Although ADRs look and feel like any other American stock, they do come with some unique characteristics. First, most ADRs do not provide voting rights. Because the shares are technically owned by the financial firm that created the ADR, the investor isn’t actually viewed as an owner of the foreign stock. It’s much easier for the financial firm to vote on the shares themselves, especially when the vote takes place in a foreign language.
ADR investors will not receive pre-emptive rights, but are compensated for their value. The financial firm responsible for initially creating the ADR receives rights if they are issued. Those rights are then liquidated in the foreign market for their going market price and the proceeds are allocated to ADR holders as dividends.

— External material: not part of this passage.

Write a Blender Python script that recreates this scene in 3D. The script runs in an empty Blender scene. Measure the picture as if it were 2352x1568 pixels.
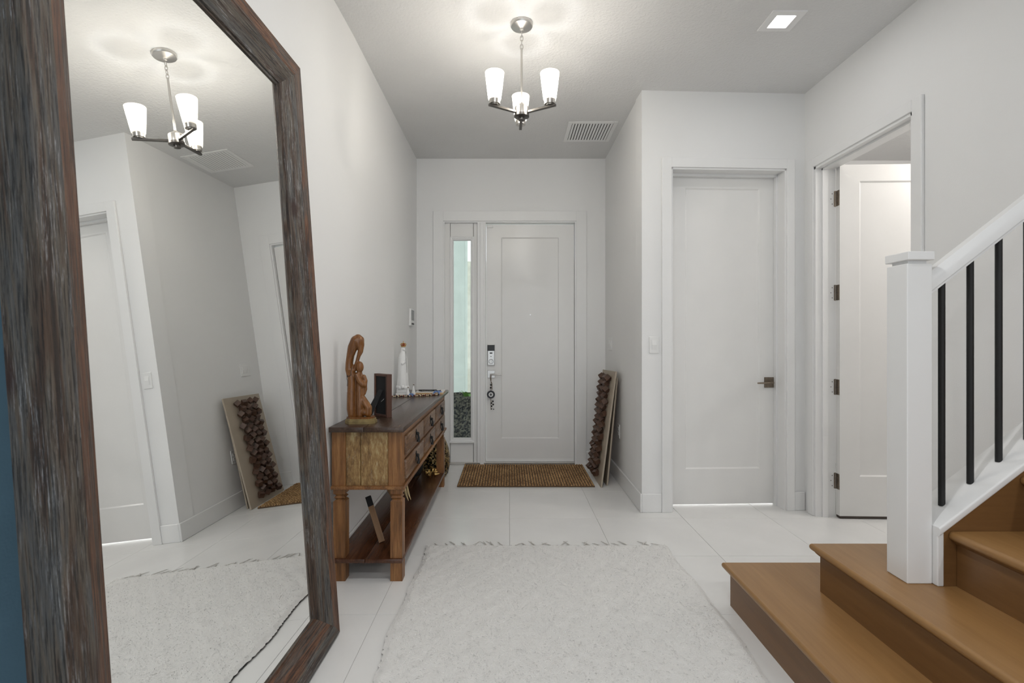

Like common stockholders, ADR holders maintain the right to receive dividends, but there’s an added risk to be aware of. When a dividend is declared by the issuer, it is paid in the foreign currency. From there, the financial firm that created the ADR will convert the dividend payment to US Dollars.
Although the investor receives the dividend in US Dollars, the conversion rate between the foreign currency and the US Dollar may not be favorable. This is why ADRs are still subject to currency (exchange rate) risk even though payment is made in US Dollars. Additionally, the foreign government may withhold part of the dividend payment for tax purposes. If this occurs, the IRS provides a tax credit to investors for any foreign government tax withholding.
To summarize, ADRs create an easy way for investors to purchase shares in foreign companies in US Dollars and in US markets. They come with their own unique characteristics and risks but provide a simple solution for investors seeking investments from around the globe.